▶ EXERCISE REQUIREMENTS:
Your task is to transcribe, without alteration, the lines from the top of the material below through the line bearing "part(b, 'red_cable', 'redp')", inclusive.
-- begin --
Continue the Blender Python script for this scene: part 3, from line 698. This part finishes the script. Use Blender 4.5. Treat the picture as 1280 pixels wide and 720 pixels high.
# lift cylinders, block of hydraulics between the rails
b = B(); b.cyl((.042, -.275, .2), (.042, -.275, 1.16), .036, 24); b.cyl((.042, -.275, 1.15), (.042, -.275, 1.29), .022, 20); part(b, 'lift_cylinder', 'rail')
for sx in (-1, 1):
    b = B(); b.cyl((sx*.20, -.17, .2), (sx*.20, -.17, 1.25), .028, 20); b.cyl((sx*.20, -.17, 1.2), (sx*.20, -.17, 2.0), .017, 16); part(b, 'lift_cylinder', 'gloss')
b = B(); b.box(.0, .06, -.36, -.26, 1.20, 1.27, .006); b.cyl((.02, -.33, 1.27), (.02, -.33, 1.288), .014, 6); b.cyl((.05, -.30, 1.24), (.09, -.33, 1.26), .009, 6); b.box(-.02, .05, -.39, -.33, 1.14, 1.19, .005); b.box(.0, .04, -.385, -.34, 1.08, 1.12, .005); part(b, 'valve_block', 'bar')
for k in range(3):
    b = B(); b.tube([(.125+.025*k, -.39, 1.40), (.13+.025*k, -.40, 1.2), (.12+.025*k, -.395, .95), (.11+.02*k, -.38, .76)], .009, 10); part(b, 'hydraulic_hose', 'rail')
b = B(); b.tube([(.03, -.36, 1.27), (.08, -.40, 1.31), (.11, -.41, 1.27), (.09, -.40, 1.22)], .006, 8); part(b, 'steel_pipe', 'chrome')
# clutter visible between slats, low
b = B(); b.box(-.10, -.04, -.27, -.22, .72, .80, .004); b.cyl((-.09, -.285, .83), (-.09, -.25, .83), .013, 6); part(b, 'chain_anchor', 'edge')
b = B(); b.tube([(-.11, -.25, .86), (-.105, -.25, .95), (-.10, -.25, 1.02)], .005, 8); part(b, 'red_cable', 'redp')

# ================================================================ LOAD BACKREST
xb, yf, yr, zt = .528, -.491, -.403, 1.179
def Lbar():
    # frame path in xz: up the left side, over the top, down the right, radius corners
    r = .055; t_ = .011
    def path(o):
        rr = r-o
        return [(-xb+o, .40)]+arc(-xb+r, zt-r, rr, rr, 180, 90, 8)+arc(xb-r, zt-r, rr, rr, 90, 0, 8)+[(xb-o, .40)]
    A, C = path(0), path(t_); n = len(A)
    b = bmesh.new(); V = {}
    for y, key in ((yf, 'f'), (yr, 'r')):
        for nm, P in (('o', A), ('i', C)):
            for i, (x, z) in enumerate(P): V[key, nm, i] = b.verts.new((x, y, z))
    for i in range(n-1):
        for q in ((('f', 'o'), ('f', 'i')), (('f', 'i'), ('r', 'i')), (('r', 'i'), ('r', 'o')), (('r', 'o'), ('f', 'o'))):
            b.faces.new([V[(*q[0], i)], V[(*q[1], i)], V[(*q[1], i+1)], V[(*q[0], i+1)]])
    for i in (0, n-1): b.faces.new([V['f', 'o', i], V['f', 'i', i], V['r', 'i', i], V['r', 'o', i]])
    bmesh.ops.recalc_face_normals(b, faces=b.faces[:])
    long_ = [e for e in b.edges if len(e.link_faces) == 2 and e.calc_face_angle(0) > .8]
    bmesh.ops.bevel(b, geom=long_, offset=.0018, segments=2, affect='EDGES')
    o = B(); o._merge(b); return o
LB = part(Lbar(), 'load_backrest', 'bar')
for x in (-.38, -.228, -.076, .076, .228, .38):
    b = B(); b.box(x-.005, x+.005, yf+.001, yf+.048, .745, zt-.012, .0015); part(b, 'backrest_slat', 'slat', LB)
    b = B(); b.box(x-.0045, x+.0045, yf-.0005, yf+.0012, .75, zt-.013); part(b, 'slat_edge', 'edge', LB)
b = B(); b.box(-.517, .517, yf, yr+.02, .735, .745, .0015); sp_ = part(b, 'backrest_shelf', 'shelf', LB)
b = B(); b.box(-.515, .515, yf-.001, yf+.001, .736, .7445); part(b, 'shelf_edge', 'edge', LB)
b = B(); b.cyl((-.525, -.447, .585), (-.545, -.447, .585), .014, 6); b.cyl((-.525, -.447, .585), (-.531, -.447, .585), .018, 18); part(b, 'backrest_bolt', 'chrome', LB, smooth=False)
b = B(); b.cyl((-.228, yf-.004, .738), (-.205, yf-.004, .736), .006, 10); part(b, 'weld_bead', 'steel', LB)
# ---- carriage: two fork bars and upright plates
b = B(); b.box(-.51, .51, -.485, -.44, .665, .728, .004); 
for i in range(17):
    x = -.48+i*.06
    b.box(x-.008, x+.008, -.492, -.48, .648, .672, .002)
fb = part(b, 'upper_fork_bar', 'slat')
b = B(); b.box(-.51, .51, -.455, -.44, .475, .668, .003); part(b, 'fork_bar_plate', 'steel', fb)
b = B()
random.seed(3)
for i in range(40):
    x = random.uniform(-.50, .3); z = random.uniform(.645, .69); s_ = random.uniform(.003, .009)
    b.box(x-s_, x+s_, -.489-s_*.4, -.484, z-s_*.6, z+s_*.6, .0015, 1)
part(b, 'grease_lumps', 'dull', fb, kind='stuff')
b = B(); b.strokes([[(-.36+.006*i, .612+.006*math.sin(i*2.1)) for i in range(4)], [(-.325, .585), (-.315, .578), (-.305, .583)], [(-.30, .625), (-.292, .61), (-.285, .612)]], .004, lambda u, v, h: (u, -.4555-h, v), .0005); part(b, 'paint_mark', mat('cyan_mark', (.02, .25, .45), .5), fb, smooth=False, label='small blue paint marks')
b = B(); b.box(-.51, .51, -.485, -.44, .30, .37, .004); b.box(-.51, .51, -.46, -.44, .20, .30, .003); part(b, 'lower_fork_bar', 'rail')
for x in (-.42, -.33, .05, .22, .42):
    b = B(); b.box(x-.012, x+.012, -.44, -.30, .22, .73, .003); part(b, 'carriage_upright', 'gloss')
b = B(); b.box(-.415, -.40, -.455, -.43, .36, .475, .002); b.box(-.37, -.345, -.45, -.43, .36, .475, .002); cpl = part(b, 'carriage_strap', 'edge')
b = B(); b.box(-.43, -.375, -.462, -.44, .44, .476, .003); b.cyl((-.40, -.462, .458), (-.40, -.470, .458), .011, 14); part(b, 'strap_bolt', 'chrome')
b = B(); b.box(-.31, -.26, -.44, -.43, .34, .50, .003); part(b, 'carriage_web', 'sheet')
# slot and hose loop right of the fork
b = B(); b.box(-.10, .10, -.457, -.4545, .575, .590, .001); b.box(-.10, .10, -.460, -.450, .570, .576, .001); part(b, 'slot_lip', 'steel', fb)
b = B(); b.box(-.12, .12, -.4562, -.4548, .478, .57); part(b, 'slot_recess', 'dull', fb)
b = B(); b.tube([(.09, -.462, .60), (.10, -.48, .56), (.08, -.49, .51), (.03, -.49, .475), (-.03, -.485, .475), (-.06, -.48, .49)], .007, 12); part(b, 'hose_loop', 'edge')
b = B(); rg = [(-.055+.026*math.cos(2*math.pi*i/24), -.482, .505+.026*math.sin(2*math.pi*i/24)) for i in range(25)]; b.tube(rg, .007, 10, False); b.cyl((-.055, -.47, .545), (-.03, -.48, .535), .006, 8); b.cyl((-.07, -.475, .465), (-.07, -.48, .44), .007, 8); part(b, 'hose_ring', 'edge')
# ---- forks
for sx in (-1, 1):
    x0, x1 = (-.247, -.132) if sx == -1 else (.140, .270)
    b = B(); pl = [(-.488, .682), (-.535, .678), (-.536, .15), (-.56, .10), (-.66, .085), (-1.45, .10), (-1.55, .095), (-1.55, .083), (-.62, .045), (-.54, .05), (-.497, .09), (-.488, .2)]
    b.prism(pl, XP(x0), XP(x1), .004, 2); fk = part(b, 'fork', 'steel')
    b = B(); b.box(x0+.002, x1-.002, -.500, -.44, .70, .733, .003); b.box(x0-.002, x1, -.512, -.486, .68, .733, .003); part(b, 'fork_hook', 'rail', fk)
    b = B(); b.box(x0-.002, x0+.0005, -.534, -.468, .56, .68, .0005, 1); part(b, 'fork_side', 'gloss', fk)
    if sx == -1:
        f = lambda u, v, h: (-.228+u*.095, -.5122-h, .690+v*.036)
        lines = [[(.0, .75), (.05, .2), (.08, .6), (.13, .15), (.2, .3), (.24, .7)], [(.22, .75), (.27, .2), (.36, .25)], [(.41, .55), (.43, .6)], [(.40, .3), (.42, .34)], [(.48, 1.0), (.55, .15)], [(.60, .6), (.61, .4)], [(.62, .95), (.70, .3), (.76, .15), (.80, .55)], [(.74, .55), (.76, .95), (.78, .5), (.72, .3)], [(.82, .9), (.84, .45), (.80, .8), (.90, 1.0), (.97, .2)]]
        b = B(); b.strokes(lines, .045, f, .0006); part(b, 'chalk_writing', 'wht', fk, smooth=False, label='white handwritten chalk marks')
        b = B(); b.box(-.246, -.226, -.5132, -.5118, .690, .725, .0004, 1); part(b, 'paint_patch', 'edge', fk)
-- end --
▶ CORRECT ANSWER:
Continue the Blender Python script for this scene: part 3, from line 698. This part finishes the script. Use Blender 4.5. Treat the picture as 1280 pixels wide and 720 pixels high.
# lift cylinders, block of hydraulics between the rails
b = B(); b.cyl((.042, -.275, .2), (.042, -.275, 1.16), .036, 24); b.cyl((.042, -.275, 1.15), (.042, -.275, 1.29), .022, 20); part(b, 'lift_cylinder', 'rail')
for sx in (-1, 1):
    b = B(); b.cyl((sx*.20, -.17, .2), (sx*.20, -.17, 1.25), .028, 20); b.cyl((sx*.20, -.17, 1.2), (sx*.20, -.17, 2.0), .017, 16); part(b, 'lift_cylinder', 'gloss')
b = B(); b.box(.0, .06, -.36, -.26, 1.20, 1.27, .006); b.cyl((.02, -.33, 1.27), (.02, -.33, 1.288), .014, 6); b.cyl((.05, -.30, 1.24), (.09, -.33, 1.26), .009, 6); b.box(-.02, .05, -.39, -.33, 1.14, 1.19, .005); b.box(.0, .04, -.385, -.34, 1.08, 1.12, .005); part(b, 'valve_block', 'bar')
for k in range(3):
    b = B(); b.tube([(.125+.025*k, -.39, 1.40), (.13+.025*k, -.40, 1.2), (.12+.025*k, -.395, .95), (.11+.02*k, -.38, .76)], .009, 10); part(b, 'hydraulic_hose', 'rail')
b = B(); b.tube([(.03, -.36, 1.27), (.08, -.40, 1.31), (.11, -.41, 1.27), (.09, -.40, 1.22)], .006, 8); part(b, 'steel_pipe', 'chrome')
# clutter visible between slats, low
b = B(); b.box(-.10, -.04, -.27, -.22, .72, .80, .004); b.cyl((-.09, -.285, .83), (-.09, -.25, .83), .013, 6); part(b, 'chain_anchor', 'edge')
b = B(); b.tube([(-.11, -.25, .86), (-.105, -.25, .95), (-.10, -.25, 1.02)], .005, 8); part(b, 'red_cable', 'redp')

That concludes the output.